As you might expect, Thursday evening’s Republican primary debate offered its fair share of rhetoric and fear-mongering. There was, though, one moment of clarity and even compassion: Rand Paul’s brief monologue about the justice system and its unfairness to people of color, especially relating to drug crimes.
When the debate’s moderators brought up last year’s protests in Ferguson, Mo. and the Black Lives Matter movement that has sprung up in the past few years, Paul said this:
In Ferguson, for every 100 African-American women, there are only 60 African-American men. Drug use is about equal between white and black, but our prisons — three out of four people in prison are black or brown. I think something has to change. I think it’s a big thing that our party needs to be part of, and I’ve been a leader in Congress on trying to bring about criminal justice reform.
It is difficult to state just how out-of-step Paul is with most conservatives on this issue. Movement conservatives tend to dismiss racial disparities in prison as simply the result of people of color committing more crimes, and many like to harp on things like “personal responsibility” and “the disintegrating family” as the reason for the higher population of people of color in jails. Granted, some of that may be changing as right wing power brokers like the Koch Brothers and House Speaker Paul Ryan are starting to come to Paul’s side on the issue.

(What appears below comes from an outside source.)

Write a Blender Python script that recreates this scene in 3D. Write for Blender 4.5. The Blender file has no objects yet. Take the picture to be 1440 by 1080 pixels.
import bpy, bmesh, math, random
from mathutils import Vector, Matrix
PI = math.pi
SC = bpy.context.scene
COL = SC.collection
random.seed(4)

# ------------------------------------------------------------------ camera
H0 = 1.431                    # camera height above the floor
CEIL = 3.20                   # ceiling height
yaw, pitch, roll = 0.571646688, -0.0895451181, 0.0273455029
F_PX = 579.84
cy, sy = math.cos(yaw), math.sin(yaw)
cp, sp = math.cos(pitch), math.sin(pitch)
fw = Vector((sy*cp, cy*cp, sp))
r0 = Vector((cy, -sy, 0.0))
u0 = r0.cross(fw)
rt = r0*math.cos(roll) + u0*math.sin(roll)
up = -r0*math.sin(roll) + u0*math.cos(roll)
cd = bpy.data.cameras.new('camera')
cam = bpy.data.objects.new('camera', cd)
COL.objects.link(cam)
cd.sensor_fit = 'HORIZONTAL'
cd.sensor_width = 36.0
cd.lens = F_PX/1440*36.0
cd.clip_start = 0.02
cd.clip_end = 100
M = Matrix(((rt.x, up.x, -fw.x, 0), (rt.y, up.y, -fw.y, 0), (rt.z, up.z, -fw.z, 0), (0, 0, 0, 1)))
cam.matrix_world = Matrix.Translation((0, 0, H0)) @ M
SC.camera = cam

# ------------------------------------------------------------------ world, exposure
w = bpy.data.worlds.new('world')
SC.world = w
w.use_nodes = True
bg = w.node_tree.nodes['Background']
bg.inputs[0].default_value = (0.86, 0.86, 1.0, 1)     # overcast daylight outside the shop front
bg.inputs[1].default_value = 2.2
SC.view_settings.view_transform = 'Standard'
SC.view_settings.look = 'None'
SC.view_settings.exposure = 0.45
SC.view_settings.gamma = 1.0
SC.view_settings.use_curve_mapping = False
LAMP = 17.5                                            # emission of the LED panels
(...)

The stats, though, are in Paul’s favor:
Despite similar rates of drug use across the racial divide, people of color make up an outsize portion of the prison population. According to the Drug Policy Alliance, 57% of drug offenders in state prisons and 77% of drug offenders in federal prison are black or Latino.
In her seminal book on the topic, The New Jim Crow, Ohio State law professor Michelle Alexander argues that this is not a random phenomenon or the result of a few incidences of racism. Instead, it’s an institutional problem:
Rather than rely on race, we use our criminal justice system to label people of color “criminals” and then engage in all the practices we supposedly left behind. Today it is perfectly legal to discriminate against criminals in nearly all the ways that it was once legal to discriminate against African Americans…. As a criminal, you have scarcely more rights, and arguably less respect, than a black man living in Alabama at the height of Jim Crow. We have not ended racial caste in America; we have merely redesigned it.
This type of thing isn’t normally talked about by Republicans, at least not in the presidential debate; in fact, it is rarely mentioned by Democrats.
Rand Paul probably isn’t going to be the Republican presidential nominee, but his influence in the libertarian wing of the Republican Party will likely endure. Perhaps it’s a sign that at least some on the conservative side of the political aisle will continue to discuss mass incarceration and racial justice disparities.